The 1619 Project: Born on the Water Quotes

Quotes

400 years ago, in 1619, our ancestors were taken

and brought here on a ship called the White Lion

a whole year before the Mayflower arrived.

The little girl, in narration

The funny thing—and by funny is meant weirdly stupid—about the negative reaction to the 1619 Project and the use of it in schools to teach kids American history is that there is very little in the project that is surprising about the specific fact that slavery existed in America and as a result created systemic racism. It is hardly a great big secret that white Americans owned black African like property. The only information that will be new and come as a surprise to most Americans are details that do reveal the broader context of slavery and racism not to the detriment of historical fact but just the opposite. For instance, how many people reading this learned in elementary school—or middle school or high school or even college—that Africans were brought to the New World in bondage before the vaunted Mayflower arrived at Plymouth Rock. Oh, wait, that’s right, most people did learn that the Mayflower made its landing at Plymouth Rock even though, well, it actually did no such thing.

The Kingdom of Ndongo

was nestled between

the Lukala and the Kwanza Rivers

on a high, high plateau

in West Central Africa.

The Grandmother, in narration

One of the things which sets this history of the slave trade apart from most textbook accounts is the precision. The people who are abducted are not just Africans in the vague meaningless sense which is usually engaged to describe this process. The ancestry that the grandmother shares with the little girl is extremely precise, describing a kingdom with a name and a place. And the people who live there are also individualized, including the name of the language they grew up speaking, Kimbundu, and how they used shells as currency operating with a stable economic system in which the currently reflected the value of work just like a dollar does to Americans.

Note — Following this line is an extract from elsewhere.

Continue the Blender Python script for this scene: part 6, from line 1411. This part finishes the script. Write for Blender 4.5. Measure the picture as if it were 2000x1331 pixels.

Ours is no immigration story.

The Grandmother, in narration

This powerful line does not show up just once. It becomes sort of the thematic centerpiece of the entire text with its insistence up learning and the remembering that America is an experiment in voluntary immigration but that the history of those forcibly brought here from Africa is not part of that experiment. The difference is everything and when one understand this one begins to comprehend how galling it must be to represent a culture being told to go back where they came from. Unlike literally every other ethnic culture making up America, the descendants of those Africans forced into slavery did not choose to come here and thus this widespread view that is prevalent among an ignorant minority that African Americans seem to be demanding special treatment misses the point entirely. This is a sizable section of the American experiment that actually is deserving of special treatment—whether it is actually being asked for or not—because it is about people who from the beginning were the recipient of special treatment of the most abominable kind that, notably, was not extended to or demanded from any other.